"In the last forty years the Harris name has become synonymous with skilful and artistic glassmaking. The late Michael Harris was the first British studio glassmaker to work abroad, setting up studios in Malta and Gozo, followed by a new studio on the Isle of Wight, where his sons Timothy and Jonathan learnt their skills. Tim continues to reinvent new designs and products on the Isle of Wight while Jonathan has turned to cameo glass for his inspiration. His stunning cameo vases, bowls and scent bottles, with their wealth of imagery drawn from the natural world, have added a new chapter to the success that is the Harris glass story.

The cameo glass of Jonathan Harris can trace its pedigree back to the beginnings of the cameo glass tradition started in the Roman Empire two thousand years ago, and rediscovered by the great geniuses of cameo glass in the Victorian period including John Northwood I and George Woodall in Britain and Emile Gallé in France. Jonathan’s modern day masterpieces, with their innovative mix of cameo, graal and silver and gold leaf foil, are worthy successors already taking their places in top museums and private collections around the world."
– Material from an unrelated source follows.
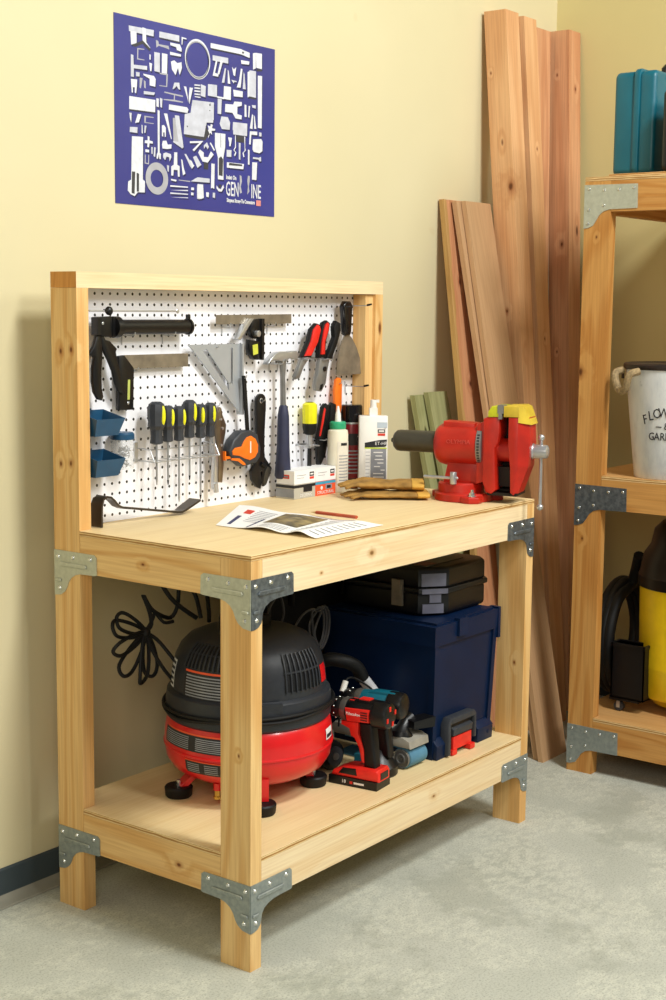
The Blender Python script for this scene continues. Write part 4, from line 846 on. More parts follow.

Charles Hajdamach is one of the top authorities on glass in the country. He has lectured in America, Canada, South Africa and Ireland and has written extensively on the subject from antique to contemporary studio glass.


Michael Harris (1933- 1994) studied glass design during the 1950's at Stourbridge College of Art and at the Royal College of Art (RCA).In 1962 he was appointed Tutor in Industrial Glass at the RCA, where he taught for the next six years, setting up hot-glass facilities there in 1967. Leaving Sam Herman to take his place, he moved to Malta, where with Eric Dobson he established the Mdina Glassworks in 1969. Along with Vicente and Ettore Boffo, glassblowers from the Whitefriars factory, he trained local apprentices,
making striking and richly coloured glass.

The designs and colours used were very distinctive, including axe and fish vases, winged-stem chalices and tall narrow bottles in blue/green, blue/gold and amethyst/gold. Michael Harris left Mdina Glass in 1972 to set-up the Isle of Wight Glass works near Ventnor. Some of the shapes used in the 1970's at Isle of Wight were similar to those developed at Mdina but are distinguished by the fact that they are more finely blown. Early colourways include Tortoiseshell, Seawood and Aurene, with Azurene from 1979 using gold and silver leaf. When Michael Harris died in1994 his widow Elizabeth and their two sons Timothy and Jonathan carried on the tradition of glass design at the factory. Today Timothy and Elizabeth Harris continue to design and produce high quality art glass whilst Jonathan & Alison have set up their own innovative studio in Ironbridge, Shropshire.